Hundreds of Brits and Israelis flypost London streets with images of Israeli kidnap victims

Following similar events in Berlin, Madrid, New York and Barcelona, organisers visit non-Jewish neighbourhoods, to get the message to non-Jewish residents.

Pic: Jenni Frazer

Hundreds of volunteers — both Israeli and British Jews — have been taking part in a unique flyposting project to show the faces of the men, women and children abducted by Hamas terrorists on Saturday.

As husband-and-wife Yair and Michal Oshman explained, the idea began in New York and has spread to cities all over the world, from London to Berlin, Amsterdam and Madrid.

More than 200 people, including little children, babies and elderly citizens, were kidnapped and are said to be held as hostages in Gaza.

Each flyer shows the faces of the hostages, identifying them by name and with the single word “Kidnapped”. The volunteers arrive at an agreed location and are given different areas of London to post the hundreds of flyers.

The organisers have divided the city into 45 areas — excluding Jewish neighbourhoods, because the idea is to get the message to non-Jewish Londoners.

And the volunteers have been pleasantly surprised by the response. In one area where dozens of posters were displayed, two police officers went over to the fly-posters. But, rather than ask them to remove the display, the officers spent time examining the pictures and expressing great interest.

Liraz Rubinstein, 37, said: “These are probably the worst days of my life”. He is a member of a Special Forces unit in Israel and most of his colleagues have already been called up or have registered for service. He has not yet decided whether to return to Israel, though at least one man at the flyers collection point, who did not want to give his name, was due to return on Friday.

In a social media post, Rubinstein wrote: “It’s hard to find words to describe what I feel since Saturday.

President Biden in his speech to our nation was the closest to describe it: “It leaves a black hole in your chest when you lose family, feeling like you’re being sucked in. The anger, the pain, the sense of hopelessness.”

He added: “As a parent myself, I cannot imagine what it would be like to have my children kidnapped. It is a parent’s worst nightmare. The thought of my own children being snatched away from me and held hostage is simply unbearable”.

Those Israelis who are not returning to Israel, for work reasons in the UK or if they are not eligible for army service, are doing their best to raise awareness of the plight of the hostages throughout the fly-posting campaign. There will also be posters throughout the Underground, the organisers say.
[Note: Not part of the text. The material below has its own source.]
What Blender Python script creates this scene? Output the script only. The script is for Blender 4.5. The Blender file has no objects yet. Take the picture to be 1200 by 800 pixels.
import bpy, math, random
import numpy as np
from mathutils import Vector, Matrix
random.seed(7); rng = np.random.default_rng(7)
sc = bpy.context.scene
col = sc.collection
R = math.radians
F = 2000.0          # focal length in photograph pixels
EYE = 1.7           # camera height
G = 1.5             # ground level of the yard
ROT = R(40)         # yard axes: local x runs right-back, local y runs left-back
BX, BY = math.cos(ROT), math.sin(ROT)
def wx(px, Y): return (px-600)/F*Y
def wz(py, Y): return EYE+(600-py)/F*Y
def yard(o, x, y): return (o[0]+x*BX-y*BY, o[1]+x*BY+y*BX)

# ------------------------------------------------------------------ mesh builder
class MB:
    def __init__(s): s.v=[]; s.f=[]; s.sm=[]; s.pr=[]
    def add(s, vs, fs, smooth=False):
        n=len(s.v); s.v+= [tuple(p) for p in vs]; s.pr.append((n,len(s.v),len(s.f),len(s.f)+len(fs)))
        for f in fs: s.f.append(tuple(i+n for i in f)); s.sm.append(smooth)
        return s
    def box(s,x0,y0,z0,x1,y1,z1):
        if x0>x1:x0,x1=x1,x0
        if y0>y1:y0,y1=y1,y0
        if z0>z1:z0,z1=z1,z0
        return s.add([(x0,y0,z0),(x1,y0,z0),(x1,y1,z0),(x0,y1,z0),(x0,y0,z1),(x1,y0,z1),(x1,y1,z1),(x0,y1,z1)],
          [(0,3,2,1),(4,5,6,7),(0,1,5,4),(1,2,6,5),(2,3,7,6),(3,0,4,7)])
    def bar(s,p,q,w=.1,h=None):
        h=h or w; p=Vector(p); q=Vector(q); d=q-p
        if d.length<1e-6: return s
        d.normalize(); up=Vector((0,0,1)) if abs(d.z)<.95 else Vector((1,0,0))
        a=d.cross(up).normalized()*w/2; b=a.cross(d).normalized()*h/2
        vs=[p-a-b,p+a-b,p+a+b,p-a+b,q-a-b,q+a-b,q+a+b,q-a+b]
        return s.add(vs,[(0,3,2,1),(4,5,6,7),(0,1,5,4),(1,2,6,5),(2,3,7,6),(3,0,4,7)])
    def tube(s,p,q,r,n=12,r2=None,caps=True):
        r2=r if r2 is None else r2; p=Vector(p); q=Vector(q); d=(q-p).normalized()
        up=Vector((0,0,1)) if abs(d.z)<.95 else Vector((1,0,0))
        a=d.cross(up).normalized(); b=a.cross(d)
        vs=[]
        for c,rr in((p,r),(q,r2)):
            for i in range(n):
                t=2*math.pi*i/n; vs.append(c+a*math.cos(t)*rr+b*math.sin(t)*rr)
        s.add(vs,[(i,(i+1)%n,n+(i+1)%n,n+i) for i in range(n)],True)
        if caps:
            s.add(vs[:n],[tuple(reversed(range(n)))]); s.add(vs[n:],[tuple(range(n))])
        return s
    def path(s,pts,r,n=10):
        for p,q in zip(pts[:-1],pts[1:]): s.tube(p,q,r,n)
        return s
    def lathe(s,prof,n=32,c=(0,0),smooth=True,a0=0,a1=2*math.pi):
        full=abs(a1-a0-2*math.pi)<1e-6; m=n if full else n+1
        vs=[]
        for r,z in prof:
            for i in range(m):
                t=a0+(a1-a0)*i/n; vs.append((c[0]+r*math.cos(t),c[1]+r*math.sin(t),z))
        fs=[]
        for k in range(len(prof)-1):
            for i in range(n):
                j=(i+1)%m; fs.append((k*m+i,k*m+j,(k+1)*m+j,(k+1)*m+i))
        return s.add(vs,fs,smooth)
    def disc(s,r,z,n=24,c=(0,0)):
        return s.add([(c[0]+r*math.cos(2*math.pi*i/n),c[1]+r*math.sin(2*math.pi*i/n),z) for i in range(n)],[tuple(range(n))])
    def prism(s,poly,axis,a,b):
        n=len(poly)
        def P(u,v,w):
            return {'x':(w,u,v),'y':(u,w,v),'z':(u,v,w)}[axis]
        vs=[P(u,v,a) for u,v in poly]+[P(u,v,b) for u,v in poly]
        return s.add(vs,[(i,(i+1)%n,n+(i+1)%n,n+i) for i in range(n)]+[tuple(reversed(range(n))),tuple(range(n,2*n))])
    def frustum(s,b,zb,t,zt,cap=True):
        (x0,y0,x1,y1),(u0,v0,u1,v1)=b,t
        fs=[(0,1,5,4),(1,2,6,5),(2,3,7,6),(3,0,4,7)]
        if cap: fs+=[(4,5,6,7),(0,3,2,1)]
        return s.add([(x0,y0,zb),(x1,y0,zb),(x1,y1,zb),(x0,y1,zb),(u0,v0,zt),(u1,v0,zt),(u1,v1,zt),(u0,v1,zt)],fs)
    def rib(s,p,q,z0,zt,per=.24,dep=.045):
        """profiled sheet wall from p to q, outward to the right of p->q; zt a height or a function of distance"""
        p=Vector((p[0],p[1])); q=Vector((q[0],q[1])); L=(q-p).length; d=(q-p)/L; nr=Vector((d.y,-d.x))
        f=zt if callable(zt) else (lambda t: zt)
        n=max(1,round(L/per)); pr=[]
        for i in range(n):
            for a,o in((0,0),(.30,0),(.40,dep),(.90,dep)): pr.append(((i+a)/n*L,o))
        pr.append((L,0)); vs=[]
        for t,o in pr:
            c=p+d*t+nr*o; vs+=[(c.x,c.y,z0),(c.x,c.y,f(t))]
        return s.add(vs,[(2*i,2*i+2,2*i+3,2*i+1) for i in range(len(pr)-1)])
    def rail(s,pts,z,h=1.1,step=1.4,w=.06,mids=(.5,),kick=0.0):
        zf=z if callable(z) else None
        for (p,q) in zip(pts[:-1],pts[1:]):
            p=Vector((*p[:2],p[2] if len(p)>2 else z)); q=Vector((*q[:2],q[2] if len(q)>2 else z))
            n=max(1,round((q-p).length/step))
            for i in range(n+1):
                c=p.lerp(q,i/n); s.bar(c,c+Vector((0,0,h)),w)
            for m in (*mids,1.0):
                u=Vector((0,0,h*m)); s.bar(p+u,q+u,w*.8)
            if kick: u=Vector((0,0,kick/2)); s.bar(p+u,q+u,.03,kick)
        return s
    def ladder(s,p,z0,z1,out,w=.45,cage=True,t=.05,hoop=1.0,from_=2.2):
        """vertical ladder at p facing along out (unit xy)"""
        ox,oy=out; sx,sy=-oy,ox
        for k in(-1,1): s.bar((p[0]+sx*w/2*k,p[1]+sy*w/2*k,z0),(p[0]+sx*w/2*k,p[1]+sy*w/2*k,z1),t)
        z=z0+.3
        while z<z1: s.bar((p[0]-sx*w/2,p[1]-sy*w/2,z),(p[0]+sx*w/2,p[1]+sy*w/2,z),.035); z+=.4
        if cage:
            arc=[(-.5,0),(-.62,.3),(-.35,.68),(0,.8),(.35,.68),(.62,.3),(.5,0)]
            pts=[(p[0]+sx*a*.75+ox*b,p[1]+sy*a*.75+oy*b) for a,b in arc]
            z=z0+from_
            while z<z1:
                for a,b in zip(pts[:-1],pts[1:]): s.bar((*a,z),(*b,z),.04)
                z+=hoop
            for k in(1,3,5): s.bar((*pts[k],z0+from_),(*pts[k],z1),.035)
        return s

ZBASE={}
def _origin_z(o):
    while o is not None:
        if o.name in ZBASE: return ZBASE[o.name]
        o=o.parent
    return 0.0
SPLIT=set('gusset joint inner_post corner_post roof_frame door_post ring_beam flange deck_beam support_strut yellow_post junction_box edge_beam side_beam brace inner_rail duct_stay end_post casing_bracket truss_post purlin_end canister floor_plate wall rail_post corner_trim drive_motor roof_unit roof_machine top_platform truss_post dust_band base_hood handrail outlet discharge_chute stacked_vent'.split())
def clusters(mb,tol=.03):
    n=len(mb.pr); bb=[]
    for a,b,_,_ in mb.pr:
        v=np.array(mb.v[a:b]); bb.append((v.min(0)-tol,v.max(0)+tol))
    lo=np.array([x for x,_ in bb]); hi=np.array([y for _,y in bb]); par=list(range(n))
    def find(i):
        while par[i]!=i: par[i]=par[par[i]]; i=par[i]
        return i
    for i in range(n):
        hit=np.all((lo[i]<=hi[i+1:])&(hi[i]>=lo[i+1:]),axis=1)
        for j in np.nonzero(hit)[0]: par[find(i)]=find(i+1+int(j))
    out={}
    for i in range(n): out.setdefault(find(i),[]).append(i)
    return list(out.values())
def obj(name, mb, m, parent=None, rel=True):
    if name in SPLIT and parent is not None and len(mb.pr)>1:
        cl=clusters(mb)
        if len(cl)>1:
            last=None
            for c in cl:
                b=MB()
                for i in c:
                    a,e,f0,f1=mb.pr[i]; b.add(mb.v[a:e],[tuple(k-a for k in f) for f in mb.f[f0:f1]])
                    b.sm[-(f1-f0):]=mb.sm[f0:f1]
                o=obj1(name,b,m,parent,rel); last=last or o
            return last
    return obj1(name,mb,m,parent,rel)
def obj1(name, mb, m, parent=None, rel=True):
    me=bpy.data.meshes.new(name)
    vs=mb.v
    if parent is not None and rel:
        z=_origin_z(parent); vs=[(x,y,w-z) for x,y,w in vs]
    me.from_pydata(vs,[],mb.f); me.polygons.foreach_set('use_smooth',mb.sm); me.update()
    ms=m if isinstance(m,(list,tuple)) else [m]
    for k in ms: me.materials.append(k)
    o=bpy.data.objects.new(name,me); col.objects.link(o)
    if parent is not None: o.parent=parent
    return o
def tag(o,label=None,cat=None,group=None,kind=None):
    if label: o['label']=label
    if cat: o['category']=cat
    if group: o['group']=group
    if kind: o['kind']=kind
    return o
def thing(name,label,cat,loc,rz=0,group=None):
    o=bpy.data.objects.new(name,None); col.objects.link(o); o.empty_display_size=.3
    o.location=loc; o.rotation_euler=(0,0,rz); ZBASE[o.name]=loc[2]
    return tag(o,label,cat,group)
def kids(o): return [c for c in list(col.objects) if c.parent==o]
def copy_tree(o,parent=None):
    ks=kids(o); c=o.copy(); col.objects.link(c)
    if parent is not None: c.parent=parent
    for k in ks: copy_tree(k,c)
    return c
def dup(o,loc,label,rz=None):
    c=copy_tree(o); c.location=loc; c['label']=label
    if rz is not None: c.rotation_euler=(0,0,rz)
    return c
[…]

Eyal Baram, another of the organisers, told Jewish News: “I have lost nine friends in the past few days — one at the Supernova music festival and eight who were in the IDF.” He had been in constant touch with friends in the army and had been told of gruesome scenes in the southern kibbutzim, of “bodies all round the area. One friend has a six-month-old baby and he saw beheaded babies in Kfar Aza and Kibbutz Be’eri. We have never seen anything on this level since the Holocaust.”

Another friend had told him: “This war will change my life”. Eyal believed that the goal now was to stop Hamas in the same way that the world had destroyed ISIS. “We should do the same”.

All of the volunteers who arrived to collect the posters, and display them as widely as possible, said they were also committed to spreading the story of the hostages on social media in every platform.

Isabel, a British Jew who had been allotted the area of Buckingham Palace in which to put up the posters, told JN that she had been living in Tel Aviv for a year and had been due to return this week to take up a job. “Instead, I’m doing this. And I think it doesn’t matter what your political opinions are, this is something which unites us”.

Two young women, wearing headscarves, were filmed yesterday
(Thursday) rippling down the “kidnapped” fly posters taped up outside Mornington Crescent tube station. A passer-by asked them if they had no compassion for the children who had been killed — to which one of them replied: “What about the Palestinian children?”